As new risks present themselves, he continued, the organization uses a decision tree to determine if the captive can provide the solution or not, and "we ask ourselves, Is the coverage priced appropriately? Are we retaining the right amount?"
As Tall Pines continues to evolve, the organization uses a variety of modeling and analytics to determine if its coverage needs are better served in the traditional market. For instance, NL Industries currently purchases commercial market coverage for its workers compensation, which it chose not to move into the captive.
Mr. McElhiney also said that Tall Pines will not assume unrelated business, which the organization found, through a prior attempt at putting it into their captive, is fraught with a great deal of risk.
Through change, Tall Pines works to maintain strong ties with its strategic partners. Some of the program's reinsurance partners have been with the program 15–20 years. Mr. McElhiney said, "We're not switching reinsurers constantly. Instead, we're looking for long-term interest alignment where the claims process is critical. We bring our reinsurers in on day one of the claims process."
Another key ingredient for Tall Pines is its rating agency partnership with A.M. Best—Tall Pines is rated "B++" Stable by A.M. Best—which provides an additional level of oversight and diligence to the organization, according to Mr. McElhiney.
Why Form a Captive Insurance Company?
Ms. Towle explained that while captive formations are driven by a variety of factors including cost, control, capacity, and coverage, she believes the real driver behind captive formation is an organization's risk appetite. Organizations must ask themselves what they are comfortable with, how they can drive cost, and how they can control risk in a meaningful way through marketplace adjustments and challenges, according to Ms. Towle.
A captive, she explained, is an "additional tool in your risk management toolbox that can be very beneficial because it provides flexibility." A captive can "ebb and flow" with its reinsurers as it decides to retain or transfer its risk.

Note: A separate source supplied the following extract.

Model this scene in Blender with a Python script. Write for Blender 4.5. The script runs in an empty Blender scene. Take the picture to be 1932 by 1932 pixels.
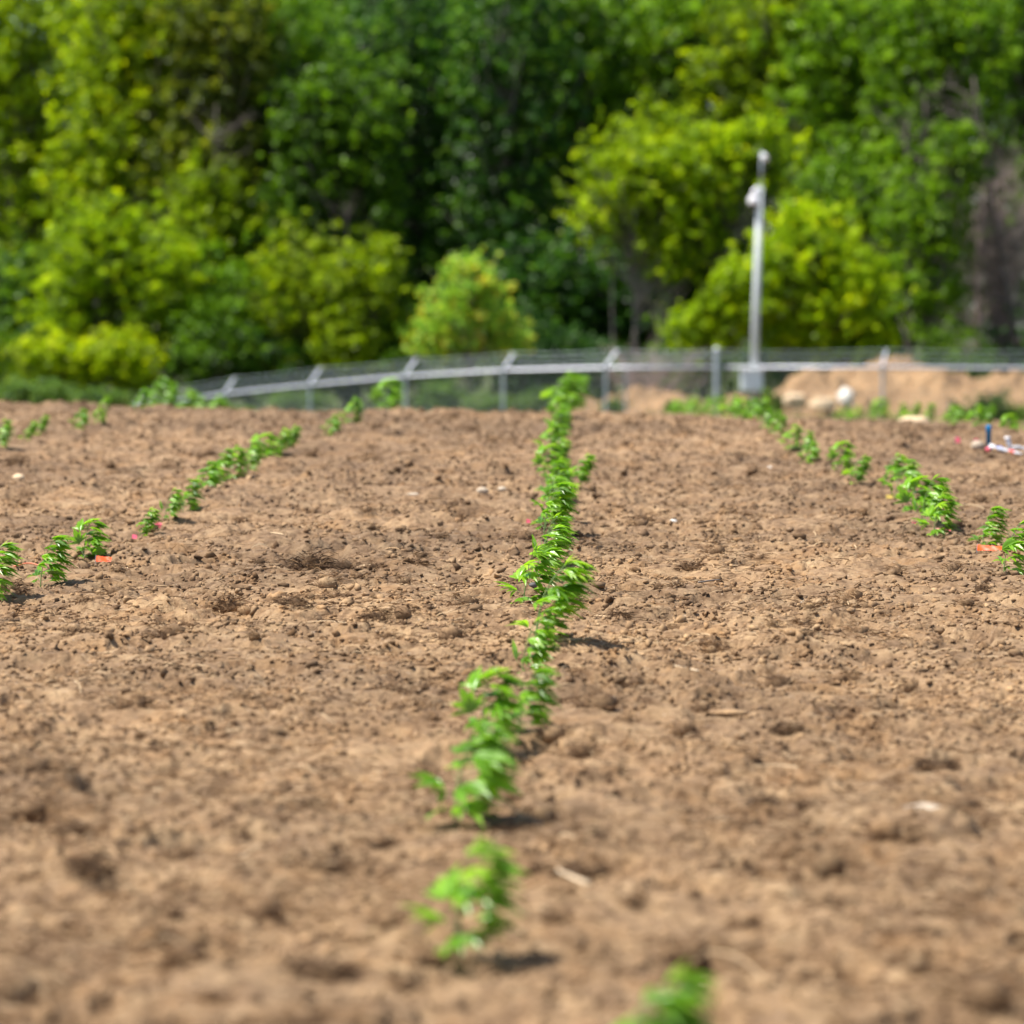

While reasons for forming a captive are specific to the organization, Ms. Towle said. "The crux of the matter is control and how organizations can maintain control versus being at the whim of the commercial marketplace," she added.
Challenges to Forming a Captive Insurance Company
Mr. McElhiney said that, frequently, organizations rush to form a captive insurance company, and he cautioned that "like most things in life, if you are very careful in your planning, the execution should be much better."
He explained that bylaws should be formed with a view to the future and should be as flexible as possible by taking into consideration how an organization may change. This takes time and careful vetting of the various partners involved, according to Mr. McElhiney. "I think, fundamentally, [the captive feasibility study] is a strategic and tactical business plan for that gap," he said.
Ms. Towle added that collecting and organizing data as well as getting buy-in are key challenges to captive formation. She explained that internal education and buy-in from key stakeholders are critical, especially for large organizations where buy-in can be especially challenging.
"You need to have an advocate within your organization [who] understands the process and who can educate and rally additional internal stakeholders [who] will support the function. In the case of a group captive, those key people and key members will potentially become board members and help advocate for the program," she explained.
Challenges can also occur when large organizations look to put additional coverages such as global employee benefits into their captives. For instance, a centralized human resources department may be dealing with decentralized conglomerates across the globe where there are often challenges to gathering information, according to Mr. McElhiney.
Ms. Towle added, "It can be an education process for organizations, especially large organizations with single-parent captives, when they are trying to expand and bring in additional departments such as employee benefits." It may take stepping back, listening, and starting over at the formation and feasibility stage to educate people on the process, she said.
(Pictured above at the CICA conference session "Best Practices for Forming and Operating a Captive" are from left to right, Timothy J. Padovese, president and CEO, Ophthalmic Mutual Insurance Company; Anne Marie Towle, executive vice president, JLT Insurance Management; Steve McElhiney, CEO, EWI Re, and chief risk officer, NL Industries; and Mike Meehan, consultant, Milliman, Inc.)